If that sounds confusing, that’s only because to bewilder is clearly Cronenberg’s central goal. Much like The Matrix, eXistenZ is a virtual reality film that lives off a Baudrillardian confusion made literal on the screen: The created fictional world and material reality have become terrifyingly indistinguishable. Without giving too much away, we can say that at one point the question “Are we still in the game?” is asked, and the expressions on the faces of both the asker the asked — in addition to those on the faces of the audience — make it clear that no one can be sure.

Unlike The Matrix, however, the existential dilemma that faces the characters in eXistenZ is self-created. These humans are not oppressed, enslaved or deceived into living a false life, as is made abundantly clear from the beginning, when eager test players can’t wait to get to have eXistenZ plugged into their spinal holes. The threat facing human existence in Cronenberg’s world is the very human addiction to thrills and pleasures that are not available in everyday life. This is most strikingly exemplified by Willem Dafoe’s character, a gas-station operator known only as Gas, who proudly claims that thanks to Allegra’s game designs he now only operates a gas station “on the most pathetic level of reality”.

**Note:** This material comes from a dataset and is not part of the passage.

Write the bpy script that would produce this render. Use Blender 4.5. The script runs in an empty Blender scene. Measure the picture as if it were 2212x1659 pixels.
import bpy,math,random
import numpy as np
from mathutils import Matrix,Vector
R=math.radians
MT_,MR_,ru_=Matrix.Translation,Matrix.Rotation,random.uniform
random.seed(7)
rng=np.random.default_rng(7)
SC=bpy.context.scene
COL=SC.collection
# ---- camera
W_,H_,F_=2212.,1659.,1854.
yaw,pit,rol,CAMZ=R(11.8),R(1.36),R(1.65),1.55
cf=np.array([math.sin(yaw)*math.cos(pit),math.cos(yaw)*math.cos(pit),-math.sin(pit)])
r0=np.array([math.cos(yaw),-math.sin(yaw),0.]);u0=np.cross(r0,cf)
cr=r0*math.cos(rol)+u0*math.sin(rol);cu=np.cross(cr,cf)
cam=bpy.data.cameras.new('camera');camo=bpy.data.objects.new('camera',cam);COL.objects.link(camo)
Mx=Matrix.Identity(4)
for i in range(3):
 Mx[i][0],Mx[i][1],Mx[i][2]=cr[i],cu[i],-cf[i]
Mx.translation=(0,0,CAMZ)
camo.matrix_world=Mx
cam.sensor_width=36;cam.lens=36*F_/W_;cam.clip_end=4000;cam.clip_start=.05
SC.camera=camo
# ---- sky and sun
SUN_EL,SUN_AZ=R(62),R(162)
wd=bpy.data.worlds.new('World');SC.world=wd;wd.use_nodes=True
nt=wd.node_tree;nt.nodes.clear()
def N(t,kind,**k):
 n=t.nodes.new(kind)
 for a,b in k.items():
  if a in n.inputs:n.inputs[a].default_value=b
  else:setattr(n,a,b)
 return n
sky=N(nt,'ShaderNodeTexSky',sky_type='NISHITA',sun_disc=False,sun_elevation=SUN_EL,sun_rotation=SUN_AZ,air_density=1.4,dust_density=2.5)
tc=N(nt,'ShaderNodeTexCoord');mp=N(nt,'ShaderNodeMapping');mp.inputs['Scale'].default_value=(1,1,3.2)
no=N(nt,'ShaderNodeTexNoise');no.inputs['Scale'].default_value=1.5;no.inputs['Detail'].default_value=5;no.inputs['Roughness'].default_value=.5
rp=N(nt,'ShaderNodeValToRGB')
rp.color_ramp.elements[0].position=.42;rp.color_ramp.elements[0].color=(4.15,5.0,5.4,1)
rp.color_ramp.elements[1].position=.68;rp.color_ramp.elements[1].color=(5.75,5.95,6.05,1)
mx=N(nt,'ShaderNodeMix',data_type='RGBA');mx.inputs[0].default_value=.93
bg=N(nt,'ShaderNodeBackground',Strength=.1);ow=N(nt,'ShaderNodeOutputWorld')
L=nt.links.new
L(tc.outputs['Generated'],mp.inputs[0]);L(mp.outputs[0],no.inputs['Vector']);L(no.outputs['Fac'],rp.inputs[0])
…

eXistenZ therefore conflates the roles of the perpetrator and the victim in one and the same character, meaning that our demise is self-imposed and we kind of like it. One might suppose that David Foster Wallace was a fan of Cronenberg, or if not, that he certainly should have been. The idea that humans are far more dangerous to themselves than to each other or than others are to them is not that also shines through in Cronenberg’s best known film, the body horror cult classic The Fly, and it certainly seems more interesting than the old good guys vs. bad guys routine.